Em “Tensão”, Richard Basehart, o eterno Almirante Nelson da série “Viagem ao Fundo do Mar”, interpreta Warren Quimby, um farmacêutico comum – talvez comum até demais – e pacato – talvez pacato até demais, ao fazer vistas grossas diante das escancaradas traições de sua esposa Claire (Audrey Totter). Em linguagem clara e direta, Warren é o popular corno manso. Sua mansidão, porém, chega ao fim quando Claire decide finalmente deixá-lo, e o simplório farmacêutico começa a arquitetar um minucioso plano para matar o novo amante de sua esposa. Uma engenhosa vingança que incluirá a criação de uma nova identidade sob a qual Warren tentará dar vazão aos seus impulsos assassinos.

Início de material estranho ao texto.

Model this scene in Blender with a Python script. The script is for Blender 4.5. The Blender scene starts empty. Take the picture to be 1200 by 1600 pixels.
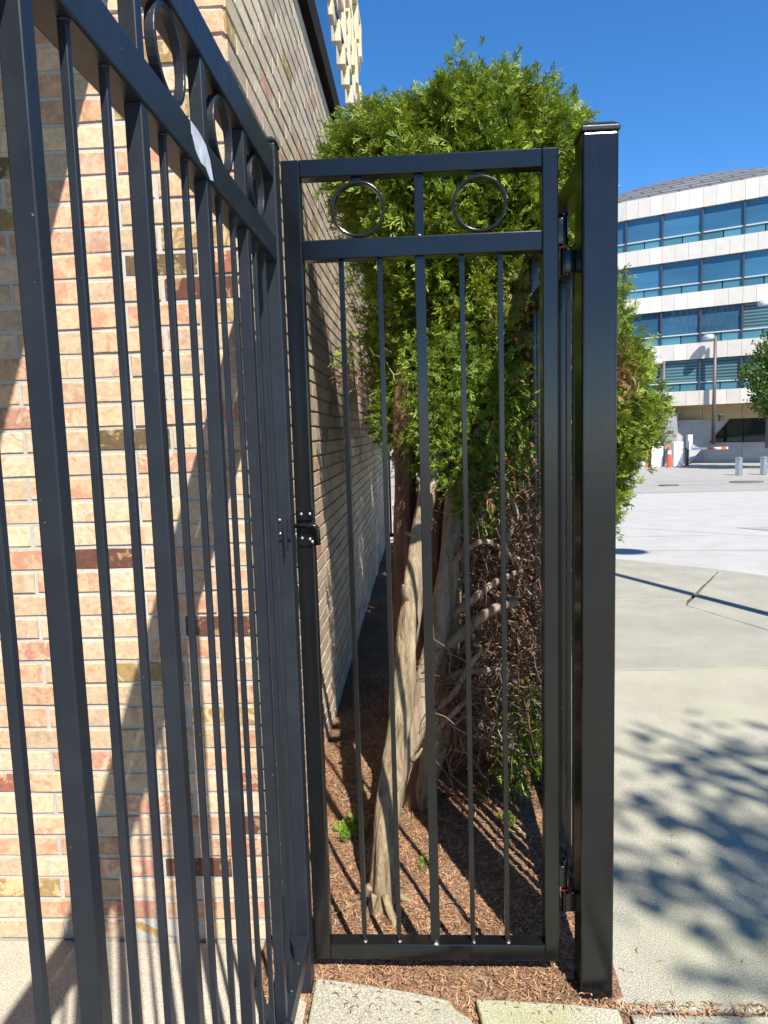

A partir do argumento de John Klorer e com roteiro de Allen Rivkin, o diretor John Berry (o mesmo de “Por Amor Também se Mata”) constrói um envolvente noir repleto daqueles apaixonantes personagens típicos do gênero: humanos, divididos, repletos de dúvidas, nem mocinhos, nem bandidos, na corda bamba entre o bem e o mal. Pessoas comuns levadas a situações limites, em busca de soluções igualmente limítrofes.
“Tensão” também aborda – ainda que tangencialmente – a questão da adaptabilidade dos soldados norte-americanos que retornaram da 2ª Guerra. Um rápido diálogo entre Claire e Warren mostra como a esposa teria se fascinado não exatamente pelo seu marido, mas pelo uniforme que ele ostentava durante o conflito, o que gerou problemas de adaptação e frustrações em tempos de vestimentas civis. Uma interessante visão – ainda que aqui não desenvolvida – sobre a construção de uma identidade mitológica e heroica do guerreiro justiceiro. É em busca desta falsa noção de justiça que o protagonista cria seu plano de, mais uma vez, travestir-se de mito, ao assumir uma nova identidade que incluirá também uma nova mulher (Cyd Charisse, ótima). Sua guerra, agora, é particular.
Uma curiosidade: se você achou o cenário da farmácia de “Tensão” parecido com o cenário da farmácia do filme “Pecado sem Mácula”, de Anthony Mann, não se trata de obra do acaso. Como os filmes foram rodados quase que simultaneamente, a Metro optou por economizar um pouco e usar o mesmo set em ambos. Afinal, o hoje cultuado gênero noir era quase sempre encarado como produção B pelos grandes estúdios da época.
“Tensão”faz parte da caixa Film Noir Volume 7, lançada pela Versátil.